> [Work required]:
Search the listing for "this" and copy every line where it appears.

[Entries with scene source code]
===

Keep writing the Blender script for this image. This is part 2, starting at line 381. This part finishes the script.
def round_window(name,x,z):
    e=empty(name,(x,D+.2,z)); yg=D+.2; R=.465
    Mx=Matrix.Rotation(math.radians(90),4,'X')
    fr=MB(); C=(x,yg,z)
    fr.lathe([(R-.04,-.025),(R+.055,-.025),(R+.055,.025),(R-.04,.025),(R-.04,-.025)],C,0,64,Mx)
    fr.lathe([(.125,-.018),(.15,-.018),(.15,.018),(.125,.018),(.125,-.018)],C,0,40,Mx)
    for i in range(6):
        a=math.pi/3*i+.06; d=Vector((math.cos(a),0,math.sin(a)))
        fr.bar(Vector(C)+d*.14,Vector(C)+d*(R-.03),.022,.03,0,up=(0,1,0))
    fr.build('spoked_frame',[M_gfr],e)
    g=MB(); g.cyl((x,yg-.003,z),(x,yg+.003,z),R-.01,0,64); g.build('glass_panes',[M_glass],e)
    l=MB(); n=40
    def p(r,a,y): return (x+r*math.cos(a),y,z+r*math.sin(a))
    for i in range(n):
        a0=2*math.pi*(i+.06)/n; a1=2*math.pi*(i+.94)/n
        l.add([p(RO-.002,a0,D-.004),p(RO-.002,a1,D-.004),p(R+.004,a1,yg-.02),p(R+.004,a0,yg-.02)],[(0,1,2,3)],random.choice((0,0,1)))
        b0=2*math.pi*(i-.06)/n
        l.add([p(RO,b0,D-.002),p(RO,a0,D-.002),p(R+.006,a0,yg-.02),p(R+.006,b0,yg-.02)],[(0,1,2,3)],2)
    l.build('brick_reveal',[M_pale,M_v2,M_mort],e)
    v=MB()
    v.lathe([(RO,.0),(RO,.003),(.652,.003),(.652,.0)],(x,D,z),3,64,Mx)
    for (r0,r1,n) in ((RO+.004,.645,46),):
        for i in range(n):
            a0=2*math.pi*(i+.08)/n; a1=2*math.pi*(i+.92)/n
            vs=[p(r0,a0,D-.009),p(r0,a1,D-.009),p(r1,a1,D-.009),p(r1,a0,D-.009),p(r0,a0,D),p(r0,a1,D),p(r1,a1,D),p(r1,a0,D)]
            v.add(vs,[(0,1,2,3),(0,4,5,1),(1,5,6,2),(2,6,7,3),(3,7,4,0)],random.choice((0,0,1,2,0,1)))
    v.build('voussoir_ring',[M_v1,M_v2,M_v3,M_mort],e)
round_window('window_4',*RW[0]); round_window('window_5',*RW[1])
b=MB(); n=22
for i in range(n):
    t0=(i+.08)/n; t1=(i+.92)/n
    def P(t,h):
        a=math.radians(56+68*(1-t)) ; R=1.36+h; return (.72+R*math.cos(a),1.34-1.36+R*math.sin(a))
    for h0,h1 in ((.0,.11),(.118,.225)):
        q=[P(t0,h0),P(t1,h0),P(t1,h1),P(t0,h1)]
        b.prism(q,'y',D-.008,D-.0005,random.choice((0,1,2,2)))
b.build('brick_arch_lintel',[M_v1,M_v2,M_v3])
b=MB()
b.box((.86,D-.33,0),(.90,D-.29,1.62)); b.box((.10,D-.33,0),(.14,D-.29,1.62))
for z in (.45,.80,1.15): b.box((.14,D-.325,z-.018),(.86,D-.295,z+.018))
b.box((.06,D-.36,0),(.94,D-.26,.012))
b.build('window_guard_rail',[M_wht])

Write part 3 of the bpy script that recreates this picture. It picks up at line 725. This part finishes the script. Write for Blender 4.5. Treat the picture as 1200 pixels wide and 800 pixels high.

===

> [Response to the task]:
Keep writing the Blender script for this image. This is part 2, starting at line 381. This part finishes the script.
Write part 3 of the bpy script that recreates this picture. It picks up at line 725. This part finishes the script. Write for Blender 4.5. Treat the picture as 1200 pixels wide and 800 pixels high.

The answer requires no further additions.